▶ **Direction**
Note each line where "parts" appears, and copy it.

(Dataset records)
::::::::

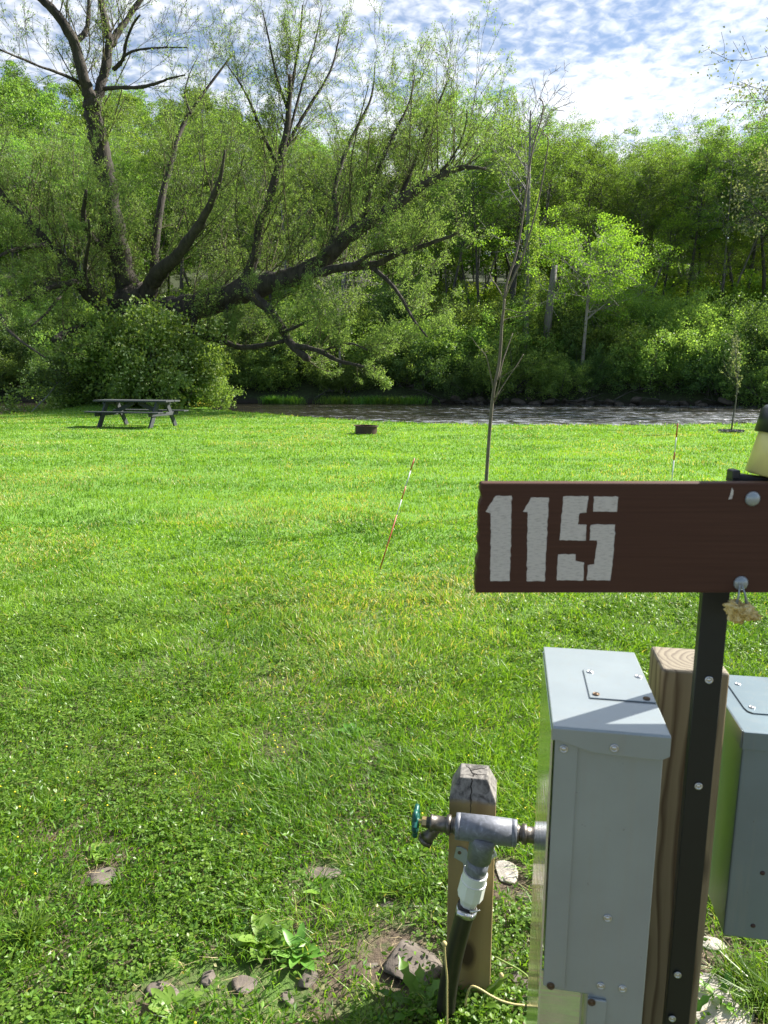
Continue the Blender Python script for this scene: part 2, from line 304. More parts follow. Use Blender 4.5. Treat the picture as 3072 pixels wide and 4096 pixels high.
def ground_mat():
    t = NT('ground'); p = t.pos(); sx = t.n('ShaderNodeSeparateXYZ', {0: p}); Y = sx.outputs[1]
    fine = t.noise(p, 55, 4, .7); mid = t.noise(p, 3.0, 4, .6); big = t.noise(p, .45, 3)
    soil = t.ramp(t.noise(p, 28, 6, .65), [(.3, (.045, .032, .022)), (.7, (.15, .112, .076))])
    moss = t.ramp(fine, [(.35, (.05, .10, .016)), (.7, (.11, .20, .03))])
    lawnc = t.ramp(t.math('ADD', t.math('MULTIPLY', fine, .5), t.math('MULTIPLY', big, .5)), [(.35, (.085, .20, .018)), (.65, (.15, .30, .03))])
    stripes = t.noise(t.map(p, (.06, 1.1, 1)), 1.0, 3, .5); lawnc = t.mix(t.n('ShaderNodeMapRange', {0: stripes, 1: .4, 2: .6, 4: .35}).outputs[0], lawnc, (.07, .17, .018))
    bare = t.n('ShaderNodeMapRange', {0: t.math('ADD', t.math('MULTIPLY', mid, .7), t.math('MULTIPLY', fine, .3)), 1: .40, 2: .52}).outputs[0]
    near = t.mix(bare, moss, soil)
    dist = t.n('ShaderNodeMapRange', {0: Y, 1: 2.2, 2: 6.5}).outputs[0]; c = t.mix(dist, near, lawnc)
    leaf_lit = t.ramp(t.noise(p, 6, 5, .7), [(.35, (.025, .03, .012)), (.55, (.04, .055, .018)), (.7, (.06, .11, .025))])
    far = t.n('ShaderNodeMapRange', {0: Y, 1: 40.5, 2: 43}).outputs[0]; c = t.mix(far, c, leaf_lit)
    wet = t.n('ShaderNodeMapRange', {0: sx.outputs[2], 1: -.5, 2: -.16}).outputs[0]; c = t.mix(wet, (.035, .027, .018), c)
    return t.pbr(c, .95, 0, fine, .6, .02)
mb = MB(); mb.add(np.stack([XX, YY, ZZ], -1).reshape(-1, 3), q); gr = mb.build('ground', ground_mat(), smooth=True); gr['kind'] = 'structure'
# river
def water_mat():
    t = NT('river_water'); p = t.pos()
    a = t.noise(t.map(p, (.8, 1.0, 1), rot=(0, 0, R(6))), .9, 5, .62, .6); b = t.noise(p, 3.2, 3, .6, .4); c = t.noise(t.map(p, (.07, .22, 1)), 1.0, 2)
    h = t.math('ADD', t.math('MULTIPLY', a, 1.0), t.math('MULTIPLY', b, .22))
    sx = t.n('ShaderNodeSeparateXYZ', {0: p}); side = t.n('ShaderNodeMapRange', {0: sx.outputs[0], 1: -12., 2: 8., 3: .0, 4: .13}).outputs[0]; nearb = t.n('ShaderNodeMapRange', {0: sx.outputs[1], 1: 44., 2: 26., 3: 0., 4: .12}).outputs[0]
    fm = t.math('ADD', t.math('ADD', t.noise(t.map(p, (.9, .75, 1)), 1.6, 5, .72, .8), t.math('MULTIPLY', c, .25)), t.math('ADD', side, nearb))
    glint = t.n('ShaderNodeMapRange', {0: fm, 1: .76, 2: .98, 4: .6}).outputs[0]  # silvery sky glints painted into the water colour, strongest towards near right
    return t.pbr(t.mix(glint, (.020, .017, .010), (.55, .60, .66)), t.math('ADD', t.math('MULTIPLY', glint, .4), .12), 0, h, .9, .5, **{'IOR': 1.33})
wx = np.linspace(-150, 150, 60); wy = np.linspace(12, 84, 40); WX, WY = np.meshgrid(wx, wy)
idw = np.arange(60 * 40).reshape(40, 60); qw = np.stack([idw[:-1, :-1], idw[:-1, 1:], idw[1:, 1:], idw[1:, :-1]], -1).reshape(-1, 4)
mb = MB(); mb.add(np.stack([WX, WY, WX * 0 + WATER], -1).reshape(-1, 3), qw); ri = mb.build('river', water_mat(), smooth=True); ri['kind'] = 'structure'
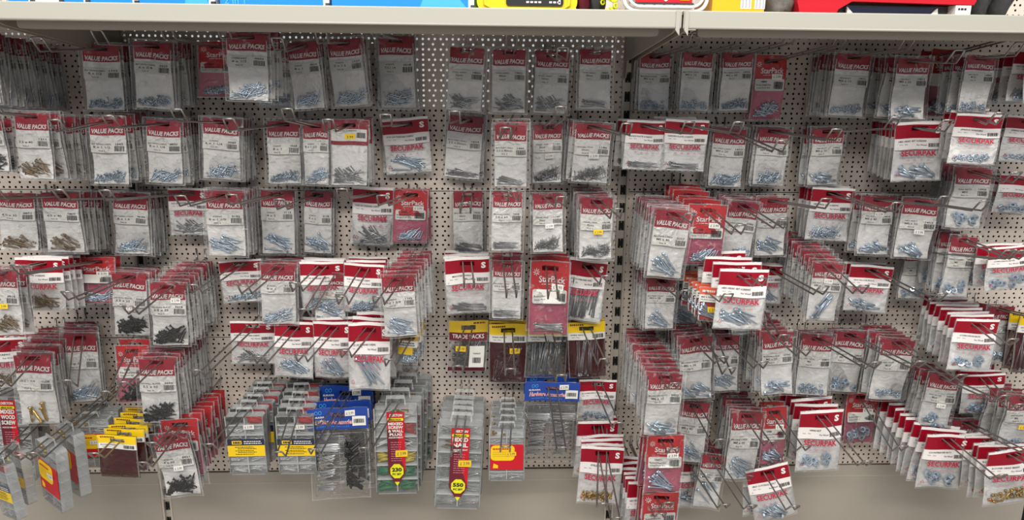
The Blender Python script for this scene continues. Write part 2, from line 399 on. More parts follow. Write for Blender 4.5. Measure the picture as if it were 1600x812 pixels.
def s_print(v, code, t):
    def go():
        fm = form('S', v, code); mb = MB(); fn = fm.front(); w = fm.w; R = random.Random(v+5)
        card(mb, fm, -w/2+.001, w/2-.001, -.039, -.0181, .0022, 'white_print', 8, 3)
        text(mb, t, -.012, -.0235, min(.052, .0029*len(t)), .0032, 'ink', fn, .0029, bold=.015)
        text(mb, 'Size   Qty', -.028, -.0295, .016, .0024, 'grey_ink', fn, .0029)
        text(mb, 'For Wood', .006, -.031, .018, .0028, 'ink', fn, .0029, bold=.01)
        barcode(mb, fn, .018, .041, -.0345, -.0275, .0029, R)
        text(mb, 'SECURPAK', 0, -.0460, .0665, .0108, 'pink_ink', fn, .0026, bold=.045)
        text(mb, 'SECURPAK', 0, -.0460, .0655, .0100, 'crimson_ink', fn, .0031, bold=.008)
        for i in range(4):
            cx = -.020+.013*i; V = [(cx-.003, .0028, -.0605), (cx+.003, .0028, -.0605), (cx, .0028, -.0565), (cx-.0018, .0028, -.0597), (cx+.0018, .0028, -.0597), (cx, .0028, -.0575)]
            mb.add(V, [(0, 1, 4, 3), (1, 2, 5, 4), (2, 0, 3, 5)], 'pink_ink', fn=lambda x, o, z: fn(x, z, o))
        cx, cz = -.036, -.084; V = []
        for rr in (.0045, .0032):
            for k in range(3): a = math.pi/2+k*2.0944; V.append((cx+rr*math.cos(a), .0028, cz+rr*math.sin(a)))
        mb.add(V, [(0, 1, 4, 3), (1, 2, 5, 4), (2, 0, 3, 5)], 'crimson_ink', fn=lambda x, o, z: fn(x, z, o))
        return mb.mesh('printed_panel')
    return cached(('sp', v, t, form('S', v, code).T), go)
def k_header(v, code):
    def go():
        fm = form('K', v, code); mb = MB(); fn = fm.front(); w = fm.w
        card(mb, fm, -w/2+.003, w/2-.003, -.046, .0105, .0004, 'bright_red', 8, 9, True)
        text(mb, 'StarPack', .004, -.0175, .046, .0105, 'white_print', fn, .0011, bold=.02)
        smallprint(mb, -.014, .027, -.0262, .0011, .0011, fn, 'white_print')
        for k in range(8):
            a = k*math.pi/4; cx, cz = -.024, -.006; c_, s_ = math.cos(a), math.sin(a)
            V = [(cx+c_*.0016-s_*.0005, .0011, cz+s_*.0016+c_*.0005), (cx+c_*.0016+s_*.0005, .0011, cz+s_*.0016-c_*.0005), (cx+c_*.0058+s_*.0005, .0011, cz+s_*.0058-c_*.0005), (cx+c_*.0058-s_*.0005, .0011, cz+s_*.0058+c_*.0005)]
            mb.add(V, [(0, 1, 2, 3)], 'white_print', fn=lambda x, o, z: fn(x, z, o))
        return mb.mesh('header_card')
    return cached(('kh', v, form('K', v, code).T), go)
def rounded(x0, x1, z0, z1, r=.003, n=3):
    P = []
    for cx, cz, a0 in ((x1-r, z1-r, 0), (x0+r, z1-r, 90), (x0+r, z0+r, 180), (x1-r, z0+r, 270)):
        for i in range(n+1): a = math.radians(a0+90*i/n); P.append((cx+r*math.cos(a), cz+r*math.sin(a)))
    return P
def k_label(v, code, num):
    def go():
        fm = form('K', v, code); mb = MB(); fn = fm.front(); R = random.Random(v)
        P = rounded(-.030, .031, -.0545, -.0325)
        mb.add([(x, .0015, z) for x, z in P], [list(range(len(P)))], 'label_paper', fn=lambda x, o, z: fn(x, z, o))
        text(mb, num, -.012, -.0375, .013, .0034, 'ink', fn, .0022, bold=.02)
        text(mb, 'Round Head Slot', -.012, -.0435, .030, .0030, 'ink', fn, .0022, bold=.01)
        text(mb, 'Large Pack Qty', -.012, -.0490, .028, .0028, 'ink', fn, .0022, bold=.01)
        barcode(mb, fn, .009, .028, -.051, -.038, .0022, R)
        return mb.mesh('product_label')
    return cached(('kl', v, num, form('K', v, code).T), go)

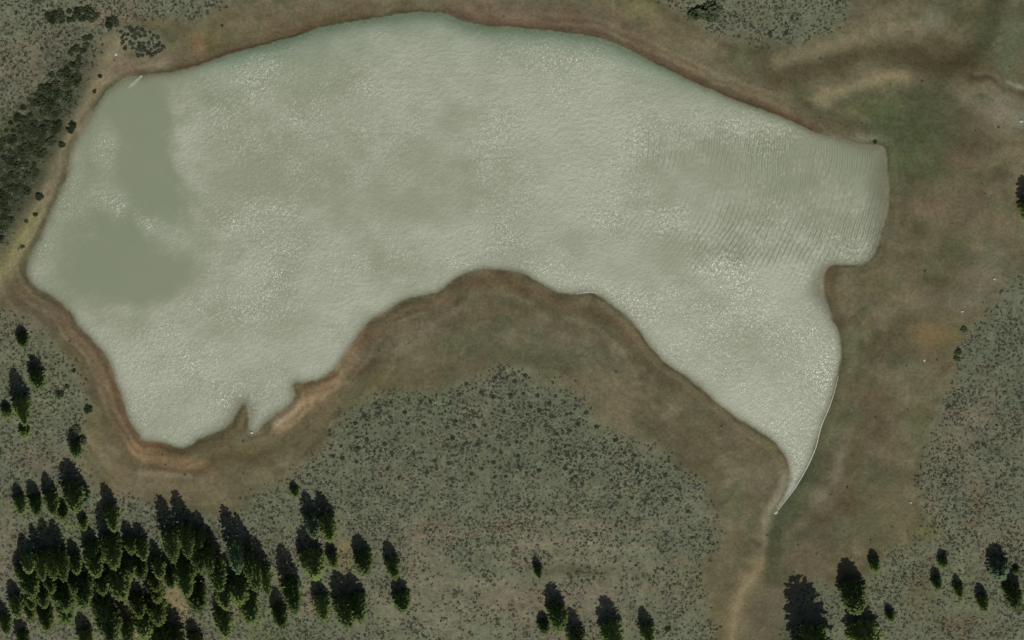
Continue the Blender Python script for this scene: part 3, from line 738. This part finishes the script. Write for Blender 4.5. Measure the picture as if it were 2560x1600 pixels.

::::::::

▶ **Response for this exercise**
Continue the Blender Python script for this scene: part 2, from line 304. More parts follow. Use Blender 4.5. Treat the picture as 3072 pixels wide and 4096 pixels high.
The Blender Python script for this scene continues. Write part 2, from line 399 on. More parts follow. Write for Blender 4.5. Measure the picture as if it were 1600x812 pixels.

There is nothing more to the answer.